Monday, November 15, 2010

Yawn of a New Age

Ten years ago, I was in high school. Being in high school often involves sitting for long periods of time and pretending to listen to somebody tell you things that you really don't care about. Remember the Golgi Apparatus? Or Cosines? Alkenes? No? Exactly.

Couple this with 7 a.m. start times, and it is no wonder half of us spent half our time trying to not fall asleep. The other half was spent asleep. Or at least, trying to stay asleep.

See, there was one kid in the class who enjoyed to mess with other people. He'd sit there and not bother anyone. But then he'd see someone start to fall asleep. As soon as he saw someone start nodding off, he'd mark them. They'd have his undivided attention. And he'd wait, like a velociraptor stalking his prey. And the person would keep nodding off, until, finally, he actually went to sleep. As soon as that happened -- and I mean, immediately -- the kid would be up in a flash and quietly walk up to the sleeper. And then he would grab the guy by the shoulders, shake him violently, and scream in his face, "WATCH OUT, YOU'RE FALLING ASLEEP!"

It was very entertaining.

The teachers, of course, condoned and even encouraged his behavior. It's understandable. Have you ever put someone to sleep? It's a sad realization when you think, Boy, I love what I'm talking about but I just bored the ever-sleeping crap out of him.

On the other hand, these are teachers. I feel like the first thing they teach you in Teacher School is that, no matter how fascinating you find mitochondria, students will be bored and yawn and fall asleep. It's science.

Of course, some professors handle this science better than others. Witness this epic meltdown in Cornell's Hotel School:


"YAWN OUTSIDE!"

Yeah, it's a little rude, but come on. Lock it up, brother. You're a grown man. Comport yourself accordingly.

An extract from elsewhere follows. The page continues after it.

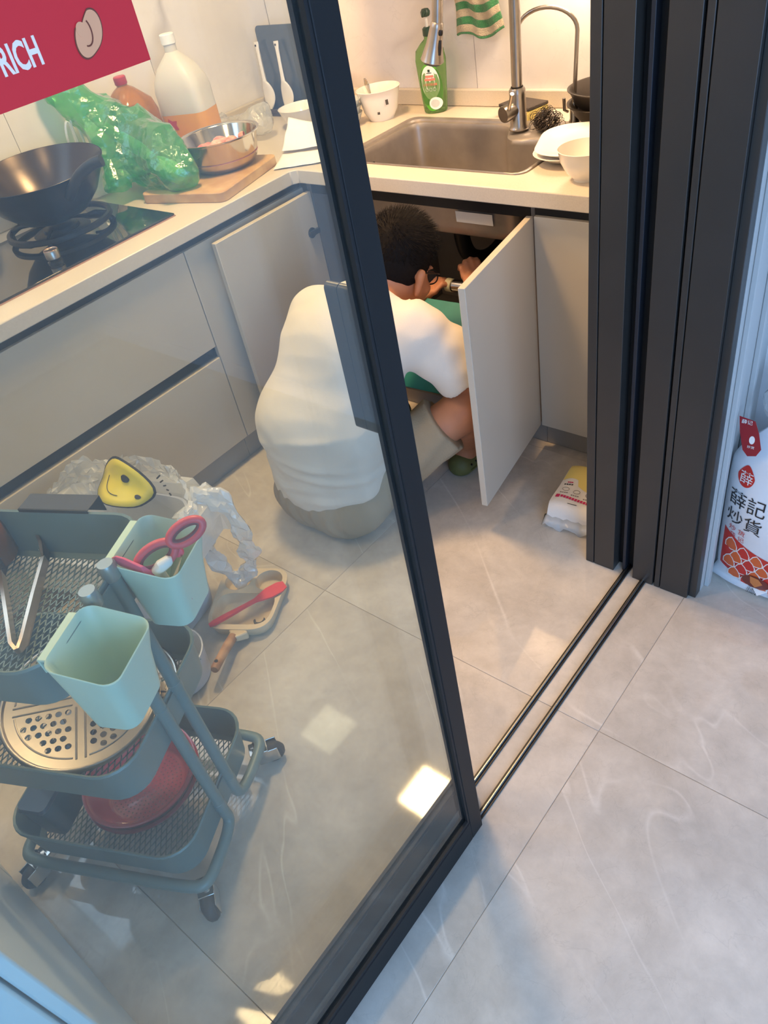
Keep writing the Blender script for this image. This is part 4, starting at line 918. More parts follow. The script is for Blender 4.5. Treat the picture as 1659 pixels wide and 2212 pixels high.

Of course, if this had been Dr. Maas's class, he would have used the student as an example and centered his lecture around him. And then he would have propositioned his T.A.'s. But that's a story for another day.

2 comments:

Unknown said...

"a kilobyte!"

Caitelizabethb said...

"a KILOBYTE!" hands down, smoothest transition from stark raving mad to teaching kids what a kilobyte is.